I am really frustrated by this whole situation, and here is why:
I inherited a completely untested legacy system for keeping many different client databases and one master database (with a different schema) in sync. The system was only partially finished when it was given to me, with many defects preventing it from working correctly ~90% of the time.
This system also has six different types of synchronizations allowed, each synchronizing different (sometimes overlapping) tables, since the databases can be fairly large, so the clients can prioritize the most important tables first depending on their state.
I started with a few end-to-end tests, setting up a master and several client databases locally with certain data then calling the different synchronization methods and verifying the right data showed up in the right databases in the right format.

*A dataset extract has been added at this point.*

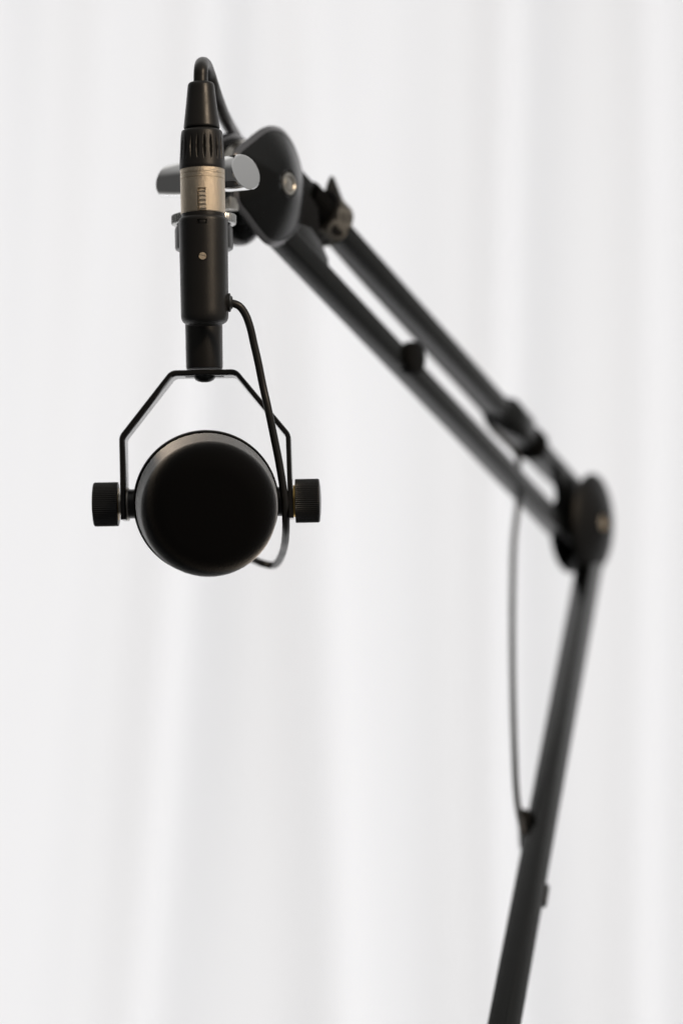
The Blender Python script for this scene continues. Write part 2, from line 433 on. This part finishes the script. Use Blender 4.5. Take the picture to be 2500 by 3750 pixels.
# ribbed latch inside the window
bm = bmesh.new(); rows = 60; wl = 11.0*s0; rs = 82*YX/FPX
zl0, zl1 = zA+.0004, zB-.0009
vv = []
for i in range(rows+1):
    t = i/rows; z = zl0+(zl1-zl0)*t; dph = .00033*(.5-.5*math.cos(2*PI*t*4.6))
    vv.append([bm.verts.new((x, -rs+.0009+ (0 if back_ else -.00062-dph), z)) for x, back_ in ((-wl, 1), (-wl, 0), (wl, 0), (wl, 1))])
for a, b in zip(vv, vv[1:]):
    for k in range(3): bm.faces.new((a[k], a[k+1], b[k+1], b[k]))
bm.faces.new(vv[0]); bm.faces.new(vv[-1][::-1])
shell = [o for o in COL.objects if o.name == 'connector_shell'][0]
mesh('latch', bm, M['nickel'], shell, XX @ Matrix.Translation((.0004, 0, 0)), sharp=60)
# fluted collar
cpz = [(70, 622), (83.2, 622.5), (84.6, 619), (84.4, 610)]
for i in range(25): py = 605-105*i/24; cpz.append((76.8+(84.3-76.8)*(py-480)/(610-480), py))
cpz += [(76.4, 489), (75.4, 484), (72.5, 480), (66, 478)]
cpz = zp(cpz); cz0, cz1 = L(746, 592, YX).z, L(746, 503, YX).z
def flute(a, z, r):
    t = (z-cz0)/(cz1-cz0)
    if t <= 0 or t >= 1: return r
    d = abs(((a*20/(2*PI)) % 1)-.5)*2          # 0 at the groove line
    wdt = .42*math.sin(PI*t)**.6
    return r - .00085*max(0, 1-d/max(wdt, .01))*math.sin(PI*t)**.5
mesh('connector_collar', lathe(cpz, 20*14, rmod=flute), M['plastic'], xlr, XX, sharp=50)
mesh('connector_neck', lathe(zp([(60, 482), (60, 466)]), 64), M['dark'], xlr, XX)
mesh('strain_relief_boot', lathe(zp([(58, 470.5), (65.5, 470), (66.8, 467), (66.4, 463), (58.8, 400), (50.4, 325), (49.4, 315), (47.6, 308.5), (44, 304.5), (38, 302.5), (29, 302)]), 96), M['rubber'], xlr, XX)

# ================================================================== BOOM ARM
AZ = math.radians(34)
dh = Vector((math.sin(AZ), math.cos(AZ), 0)); nv = Vector((math.cos(AZ), -math.sin(AZ), 0))
def ray_plane(px, py, P0, n):
    o = Vector((0, 0, H)); d = W(px, py, 1.0)-o
    return o + d*((P0-o).dot(n)/d.dot(n))
arm = empty('boom_arm', W(1830, 3840, 1.155), 'black folding boom arm with two parallel bars, round joint covers and square lower pole', 'boom arm')

def bar(name, A, B, edge_n, side_px, under_px, ref, mat, xn, bev=.0012, parent=arm):
    """box bar whose lower right-front edge runs A->B; h, t solved from the widths seen at ref"""
    a = (B-A).normalized(); m = a.cross(edge_n).normalized()
    if m.z > 0: m = -m                      # underside normal
    nn = m.cross(a).normalized()
    if nn.dot(edge_n) < 0: nn = -nn
    return a, m, nn
# lower bar and upper bar
HC = W(988, 682, 1.135)           # near cover centre at the head
def bars():
    res = []
    specs = [('lower_bar', W(1057, 897, 1.145), W(1889, 1771, 1.328), (1500, 80, 78)),
             ('upper_bar', W(1244, 853, 1.190), W(1774, 1438, 1.306), (1500, 78, 78))]
    for name, A, B, (xr, sp_, up_) in specs:
        a = (B-A).normalized(); m = a.cross(nv).normalized()
        if m.z > 0: m = -m
        n = m.cross(a).normalized()
        if n.dot(nv) < 0: n = -n
        def proj(P):
            q = P-Vector((0, 0, H)); c = q.y*math.cos(TH)+q.z*math.sin(TH); u = -q.y*math.sin(TH)+q.z*math.cos(TH)
            return Vector((1250+FPX*q.x/c, 1875-FPX*u/c))
        # point on the edge near xr
        t = 0.0
        for _ in range(40):
            P = A + a*t; e = xr-proj(P).x; t += e/5200
        P = A + a*t; p0 = proj(P); q = proj(P+a*.01); k = (q.y-p0.y)/(q.x-p0.x)
        def ext(v):
            r = proj(P+v*.01)-p0; return abs(r.y-k*r.x)/.01
        h = sp_/ext(m); t_ = up_/ext(n)
        print(name, 'h', h, 't', t_, 'az', math.degrees(math.atan2(a.x, a.y)), 'HC off', (HC-A).dot(n))
        res.append((name, A, B, a, m, n, h, t_))
    return res
BARS = bars()
BR = {}
for (name, A, B, a, m, n, h, t), (e0, e1) in zip(BARS, ((-.028, .074), (-.072, .130))):
    P0 = A + a*e0; P1 = B + a*e1; ln = (P1-P0).length
    cen = (P0+P1)/2 - m*h/2 - n*t/2
    R = Matrix((a, n, -m)).transposed()
    b = box(ln, t, h, .0011, 3)
    mesh(name, b, M['arm'], arm, at(cen, R))
    BR[name] = dict(A=A, a=a, m=m, n=n, h=h, t=t, B=B, R=R, P0=P0, ln=ln)
def proj(P):
    q = P-Vector((0, 0, H)); c = q.y*math.cos(TH)+q.z*math.sin(TH); u = -q.y*math.sin(TH)+q.z*math.cos(TH)
    return Vector((1250+FPX*q.x/c, 1875-FPX*u/c))
def along(b, px):            # parameter on the bar's edge line seen at px
    t = 0
    for _ in range(60): t += (px-proj(b['A']+b['a']*t).x)/5200
    return t

# round joint covers
def cover_bm(outline, dome, rim=.0019, recess=.0060, rd=.0022, lip=.905):
    """outline: closed list of (u, v) around the apex; plate lies at w=0, dome rises to w=dome"""
    bm = bmesh.new(); rings = []
    def ring(s, wz): rings.append([bm.verts.new((u*s, v*s, wz)) for u, v in outline])
    ring(.90, -.0016); ring(.985, -.0004); ring(1.0, .0000); ring(1.0, .0003); ring(.992, .0007); ring(lip+.012, rim); ring(lip+.006, rim+.0001); ring(lip+.002, rim-.0002); ring(lip, rim-.0001)
    for i in range(1, 19):
        s = lip*(1-i/19.0); q = 1-(s/lip)**1.65
        if s*.027 < recess+.0012: break
        ring(s, rim + dome*q)
    last = rings[-1]; wz = last[0].co.z
    # blend to a circular recess for the bolt
    n = len(outline)
    def circ(r, z): rings.append([bm.verts.new((r*math.cos(math.atan2(v, u)), r*math.sin(math.atan2(v, u)), z)) for u, v in outline])
    circ(recess+.0006, wz+.0004); circ(recess, wz+.0001); circ(recess-.0003, wz-.0006); circ(recess-.0005, wz-rd)
    for k, (p, q) in enumerate(zip(rings, rings[1:])):
        for i in range(n):
            j = (i+1) % n; f = bm.faces.new((p[i], p[j], q[j], q[i])); f.material_index = 1 if k < 6 else 0
    bm.faces.new(rings[0][::-1]); bm.faces.new(rings[-1]); return bm, wz
def smooth_closed(P, k=6):
    n = len(P); o = []
    for i in range(n):
        a, b, c, d = (Vector(P[(i+q) % n]) for q in (-1, 0, 1, 2))
        for s in range(k):
            t = s/k; o.append(tuple(.5*((2*b)+(c-a)*t+(2*a-5*b+4*c-d)*t*t+(3*b-a-3*c+d)*t**3)))
    return o
UP = Vector((0, 0, 1))
CF = Matrix((dh, UP, nv)).transposed()       # cover frame: u away from the viewer, v up, w = right-front normal
def bolt_bm(r=.0046):
    return lathe([(r, -.002), (r, .0006), (r*.93, .0013), (r*.8, .0014), (r*.7, .0010), (r*.66, .0004), (r*.5, .0009), (r*.2, .0013)], 48)
hol = [(846, 650), (848, 590), (856, 552), (885, 525), (915, 501), (940, 481), (965, 466), (992, 460), (1025, 468), (1054, 497), (1080, 545), (1100, 610), (1110, 680), (1111, 750), (1098, 818), (1070, 868),
       (1036, 897), (1000, 904), (966, 890), (925, 843), (888, 792), (856, 750), (848, 705)]
HB = HC
ho = []
for x, y in hol:
    q = ray_plane(x, y, HB, nv)-HB; ho.append((q.dot(dh), q.dot(UP)))
off = -.001
# apex of the head cover sits under the bolt
apx = ray_plane(996, 680, HB, nv)
ho2 = [(u-(apx-HB).dot(dh), v-(apx-HB).dot(UP)) for u, v in ho]
arm['head'] = 1
bm, wz = cover_bm(smooth_closed(ho2, 5), .0090)
c1 = mesh('joint_cover', bm, M['cover'], arm, at(apx, CF), sharp=35)
mesh('bolt', bolt_bm(.0056), M['steel'], c1, at(apx + nv*(wz-.0009) + dh*.0003, CF))
circ = [(.0268*math.cos(2*PI*i/72), .0268*math.sin(2*PI*i/72)) for i in range(72)]
CFb = Matrix((dh, -UP, -nv)).transposed()
far = HB - nv*.0185 - dh*.002
bm, wz2 = cover_bm(circ, .0075)
mesh('joint_cover', bm, M['cover'], arm, at(far, CFb), sharp=35)
# elbow
del arm['head']
lbn = BR['lower_bar']; EC = ray_plane(2168, 1915, lbn['A'] + nv*.0015, nv); print('EC', EC)
EG = lbn['t'] + .0030
circ = [(u*.92, v*1.07) for u, v in circ]
bm, wz = cover_bm(circ, .0070)
c2 = mesh('joint_cover', bm, M['cover_matt'], arm, at(EC, CF), sharp=35)
mesh('bolt', bolt_bm(), M['nickel'], c2, at(EC + nv*(wz-.0021), CF))
bm, _ = cover_bm([(u*.92, v*.90) for u, v in circ], .005)
efar = EC - nv*EG - UP*.0030
mesh('joint_cover', bm, M['cover'], arm, at(efar, CFb), sharp=35)
mesh('joint_hub', lathe([(.0135, 0), (.0135, EG)], 64), M['arm'], arm, at(EC - nv*EG, CF))

# head bracket: bent steel strap between the covers, tab, hub
def band_arc(cen, r, wd, th_, a0, a1, rot, n=40):
    bm = bmesh.new(); rings = []
    for i in range(n+1):
        a = a0+(a1-a0)*i/n; c, s = math.cos(a), math.sin(a)
        rings.append([bm.verts.new(((r+e)*c, (r+e)*s, w_)) for e, w_ in ((0, -wd/2), (0, wd/2), (th_, wd/2), (th_, -wd/2))])
    for p, q in zip(rings, rings[1:]):
        for k in range(4): bm.faces.new((p[k], p[(k+1) % 4], q[(k+1) % 4], q[k]))
    bm.faces.new(rings[0][::-1]); bm.faces.new(rings[-1])
    bmesh.ops.transform(bm, matrix=at(cen, rot), verts=bm.verts); return bm
hubc = HB - nv*.0085
mesh('head_bracket', band_arc(hubc, .0215, .0095, .0016, math.radians(75), math.radians(215), CF), M['steel'], arm)
mesh('head_hub', lathe([(.017, 0), (.017, .0168)], 64), M['arm'], arm, at(HB - nv*.017, CF))
b = box(.0075, .006, .0085, .0008); mesh('bracket_tab', b, M['steel'], arm, at(W(832, 748, 1.112), CF))
b = box(.011, .012, .018, .001); mesh('swivel_block', b, M['steel'], arm, at(W(757, 705, 1.094), Matrix.Rotation(-.3, 3, 'Z')))
# washer-like ring below the wing screw
mesh('swivel_collar', lathe([(.0060, -.004), (.0070, -.0035), (.0070, .0005), (.0060, .001)], 48), M['arm'], arm, at(W(797, 680, 1.098), frame((.3, -1, -.1))))

# thread adapter and knurled nut round the top of the stem
def zpm(pts): return zprof(pts, YM+.002)
AX = MX @ Matrix.Translation((.0006, .002, 0))
mesh('thread_adapter', lathe(zpm([(70, 917), (101, 916.5), (105, 914), (106.5, 910), (107, 900), (107, 842), (104, 833), (96, 826), (84, 820), (80, 812), (80, 790), (60, 770)]), 96), M['knob'], arm, AX)
mesh('knurled_nut', lathe(zpm([(95, 826), (116, 823), (119, 820), (119.5, 816), (119.5, 794), (118, 790), (112, 788), (60, 787)]), 60*8,
     rmod=lambda a, z, r: r-.0003*(.5-.5*math.cos(a*60)) if r > .0139 else r), M['nut'], arm, AX, sharp=60)

# chrome wing screw (T handle behind the connector)
def wing():
    c = W(757, 648, 1.090); axw = Vector((.74, -.67, -.03)).normalized()
    R = frame(axw, (0, 0, 1)); rr_ = .0081
    prof = []
    bm = bmesh.new(); n = 96; rings = []
    stations = []
    for i in range(7): stations.append((-.0250+.0002*i*i/6., rr_*(.93+.07*math.sin(PI/2*i/6))))
    stations += [(-.0105, rr_), (-.0082, rr_*.90), (-.0065, rr_*.78), (-.003, rr_*.72), (.004, rr_*.72), (.0072, rr_*.78), (.0095, rr_*.90), (.0125, rr_*.99), (.016, rr_)]
    stations += [(.0243, rr_*1.0), (.0248, rr_*.985), (.0250, rr_*.955), (.02502, rr_*.90)]
    # the end facet is cut on the slant
    for z, r in stations:
        ring = []
        for k in range(n):
            a = 2*PI*k/n; x, y = r*math.cos(a), r*math.sin(a)
            sh = max(0, (z-.016)/.009); shl = max(0, (-z-.012)/.013)
            zz = z + sh*(-.28*x - .10*y) + shl*(.30*x)
            ring.append(bm.verts.new((x, y, zz)))
        rings.append(ring)
    for p, q in zip(rings, rings[1:]):
        for k in range(n): bm.faces.new((p[k], p[(k+1) % n], q[(k+1) % n], q[k]))
    bm.faces.new(rings[0][::-1]); bm.faces.new(rings[-1])
    mesh('wing_screw', bm, M['chrome'], arm, at(c, R), sharp=30)
wing()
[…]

I was pressed for time, and since this system has at least a hundred different ways that data can move from one database to another and is only a few thousand lines of code, I just kept making more and more end-to-end tests, basically 1-2 per defect that existed when I took over the project. I finished the system with 16 unit tests (TDD'd from the code I added) and 113 end-to-end tests, many of which were directly based off prior defects.
I finished the system, and it has been in production for several months without incident.
Recently, we decided to convert the client database to a new database, and when I ran my tests (which have been running nightly in a CI server this whole time) with the new database, about 100 of 113 failed. (The unit tests all pass, of course).
I have been fixing the failing end-to-end tests, and frankly, most failed for one or two simple reasons, (like the new database rounding dates differently) but I am frustrated by the fact that my tests were so brittle. While they correctly failed, I only needed one or two to tell me that, not 100. The problem is, there is not that much code to unit test, because most of it is just selecting data out of one table based on dates, then selecting the same data out of another database, merging the two, then inserting/updating appropriately.
There is no way I could have completed this system without these tests, but the pain of maintaining them is basically what leads me to this question: any suggestions how I should proceed/or what I could have done better? Did I waste too much time writing these end-to-end tests the first time? I read Working Effectively with Legacy Code, but I felt like there was not really a good answer in there for the sort of pain I was feeling, other than: "just refactor and write more unit tests" which I feel is not really much of an option do to the unique nature of this system being very little code and a lot of database conversion.